Service Management is real

As I mentioned in an earlier blog, the Y2K spending overhang drove new attitudes to transparency and justification. This led to new techniques (or rather new adoption of established techniques) for business alignment: service management.

Post-Y2K, organisations are demanding greater maturity from their IT departments – they want to see them run like a business, and they want to see disciplines and formalisms as if it were engineering . The current thinking in response to this can broadly be labelled as Service Management, which represents a real paradigm shift (a much-abused term that is used correctly here).

This is part of a much larger philosophical shift in society that we cannot cover here: from a product-centric industrial age to a service-centric information age. See Peter Drucker and Alvin Toffler for the broader social implications, and John Zachman for the implications for computing. This shift takes a generation or more and is in progress now (the end of the 20th Century and the start of the 21st).

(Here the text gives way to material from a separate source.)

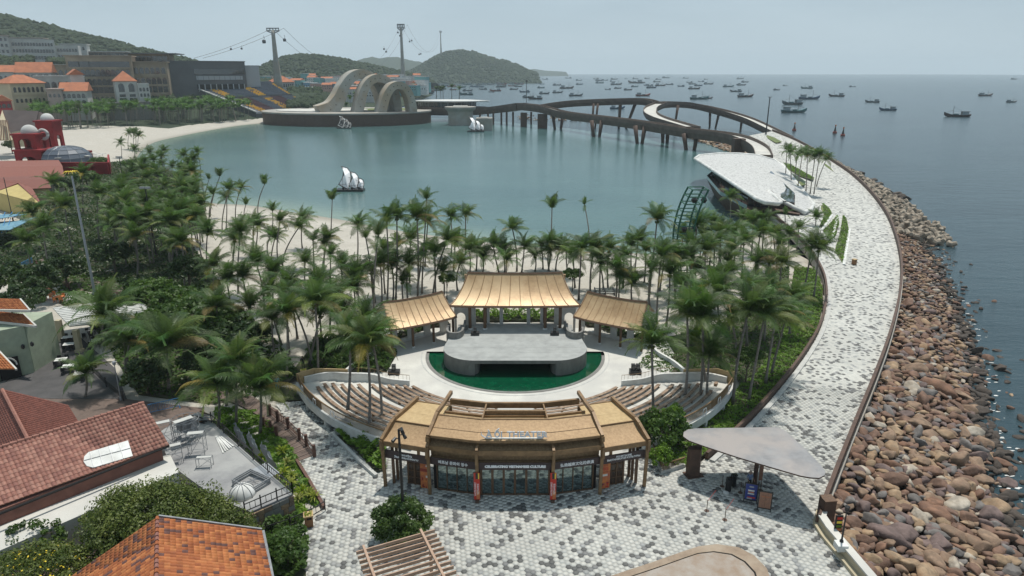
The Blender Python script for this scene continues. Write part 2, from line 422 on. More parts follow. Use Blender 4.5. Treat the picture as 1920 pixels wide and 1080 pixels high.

The shift caused by Service Management is to base all IT planning and management on the business and the IT services it needs, i.e. to the users of the services, instead of starting from underlying technology, from the stuff we have to build services with. This is a “customer centric” approach, which is very much in vogue in areas other than Service Management as well as part of the rise of the Information Age.

Service Management applies the TQM concepts of customer-defined quality, continuous improvement, and measurement-based management. Services are defined in the terms of the people who use them. So are the levels at which the services are to be delivered. The starting points are the strategy and goals of the business, and how computing needs to support them. Services and service levels are agreed formally with the customers (those who pay for them).

Processes and roles are structured around these services, not around the technology. For example: problem, change, availability, service levels; not servers, networks, applications, desktop. Suppliers’ contracts must support the service level agreements.

The technology comes last: what is required to fulfil the services now and in the forecasted future. If it doesn’t make sense in terms of services and processes, we don’t need it.

The focus is on maintaining and continuously improving quality of service. Service levels are measured. Processes are refined to improve them. This is an example of how ideas from the manufacturing industries have been showing up in the service industries as we move from the Industrial Age to the Information Age.

Service Management has respectable antecedents, a good body of practical experience and good alignment with the macro-level trends in society. It’s real. But that doesn’t automatically mean we should all rush out and do ITIL.